My thinking was driven by the incredible, precipitous drop in the computer book market...

At rates reaching 25 to 30 per cent a year (according to Bookscan), starting with the bursting of the Internet bubble, the market has kept shrinking to the point where it is now less than half its original size. I was hearing that one company's professional book publishing had gone from $40M per year to $17M. Large players like Pearson had merged and reduced their various lines. Others were in their nth staff layoffs. Wrox was gone, and of course, already long ago, so was Coriolis.

For a small publisher like us it's hard to "see" the shrinkage in our own sales numbers-each year we publish different books and different numbers of them so it's hard to compare one year to another. If you publish lots of books the fluctuations average out. A large publisher's sales in a stable market will be stable. But our sales have fluctuated a lot in all markets, so we really weren't sure what part of the poor results of 2000 and 2001 and 2002 were due to the ever shrinking market.

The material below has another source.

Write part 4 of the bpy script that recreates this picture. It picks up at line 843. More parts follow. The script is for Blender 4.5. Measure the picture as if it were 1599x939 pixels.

In spite of that you do start to ask yourself some basic questions. I am a deep believer in business success ultimately deriving from market growth not business acumen. That may be because of my own lacking acumen. I assume every businessman is basically like me-- muddling along, totally unable to control the events in the outside world. It is interesting to me that almost all great companies identified by Jim Collins in
Good to Great have since his study underperformed. Seriously underperformed.]

So I started wondering whether I should hedge our computer book publishing with another line; I quickly focused on business books which were nice because I could read and enjoy them myself. So I called Kurt Mathews of Independent Publishers Group to see whether he had any opinions. Kurt told me there was only one market segment doing worse than computer books and that was business books. But, he said, if Manning is going to do a business book why not do one that answered the question, "What the hell happened to the computer business?"

Sometimes things happen as if planned. It seems to me now that it was not long after my conversation with Kurt that someone called me from Gartner pitching a book and I had to tell her no. I then asked her whether she knew anyone who could write a good answer to Kurt's question, and out of that appeared Erik Keller. Erik had conveniently left Gartner a few years before and was now free to speak candidly about Gartner, the entire industry, and himself. I have been pleased that he was willing to do so. The book is no whitewash.